Sunday, March 7, 2021

Liquid Courage?

Well it would probably be a straw man to blame it on the liquids considering at most it was only 1 shot's worth, but nonetheless I wonder if it inhibited my restraint a little haha.

So what did I drink? Just an "Irish coffee", which is coffee (duh), some whipped cream, a bit of green dye, and some Irish whiskey (I forgot which one in particular, I think it started with a G, but no certainty on that). But like I said at most 1 shot's worth, and because I sipped on it throughout dinner (which would've been slowly from 7:45 to 9) I can't imagine I really got inhibited by it. I've only gotten buzzed/drunk off of 2-3 shots in a much shorter time frame.

What is it that I did that could be courageous? Well, I might be texting a girl pretty regularly, as in everyday regularly. She's someone I met online through mutuals back in September 2020. I seldom interacted with her on Discord (where I met her) up til about December or so. There's been a few chats here and there but nothing more. Come January, I kinda felt something, but shrugged it off, and then back in February it started getting stronger. I added her on Snapchat, and somehow got to texting her a bunch. I've complimented her every now and then, but it was kinda fitting for the moment, could just be friendly support. She seems to receive the compliments well though regardless, so it's been good.

Then yesterday she posts on her private snap story and it's her in an oversized sweatshirt, and I made idle conversation from it. Then like 20 minutes after the last thing was said, I just pop back in all like "I hope this isn't weird for me to say, but I think you're cute in that sweatshirt." And there it is. My big, bold moment. Yeah probably not as big as I think it is, nor as courageous as I made it out to be.

Why the whole post?
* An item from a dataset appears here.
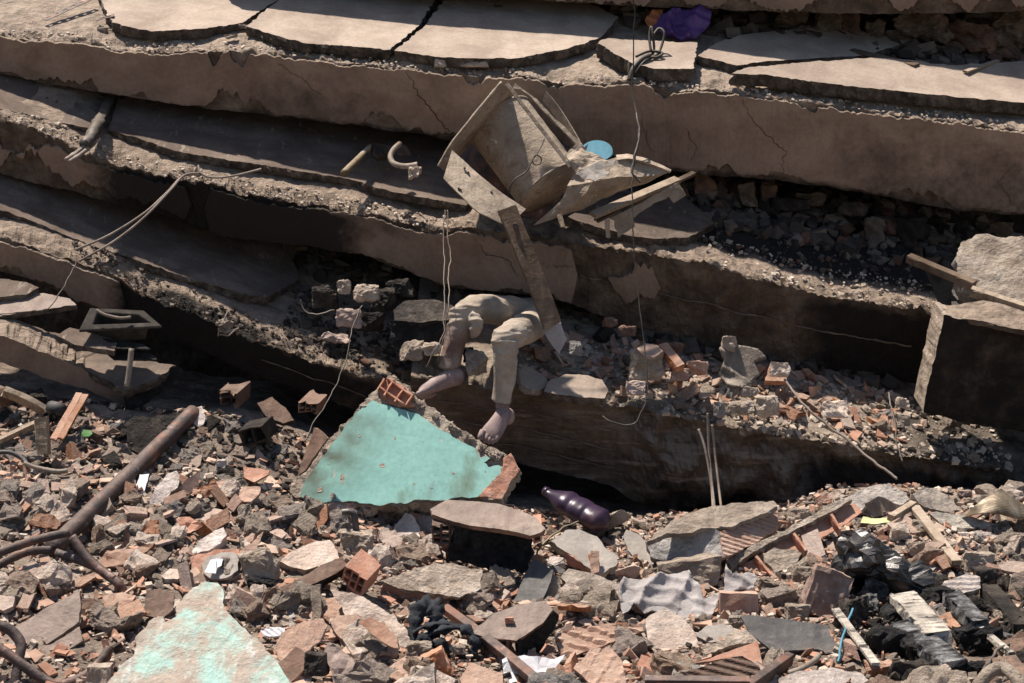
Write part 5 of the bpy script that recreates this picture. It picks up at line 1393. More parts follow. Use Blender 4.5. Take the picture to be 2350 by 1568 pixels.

Well because I've never texted a girl that she's cute, save for one other girl I used to like, but that was only after she told me she liked me back. So this was the first time I went for it without knowing her feelings/thoughts on me per sé. She seemed to take it well, saying "thank you 🥺", which I guess is good? Many people have stated that when girls use that emoji, they use it towards guys they think are super sweet. And yeah, she has called me sweet before, so it adds up. However, I have no idea if she normally uses that emoji, so I don't want to assume anything of it since it could just simply be face value and is merely an emoji.

I have some good feelings about it since we still talk regularly even with all these compliments and all, but I also don't want to get my hopes up too much. Preservation of self, ya know? At the end of the day, I should just play it cool, take this as maybe a moment of courage and a bit of luck that it played in my favor. Whatever comes of this will come, all in due time. If it isn't what I hope for, then maybe I'll just have a good friend after it. It's a win-win, just one bigger than the other.

Side note, the only reason I have to be skeptical is that I live about 300 miles away from her. So it will have to be a long-distance relationship if she does let me know if anything is going to happen. Details and logistics that I will figure out when the time comes, should it come.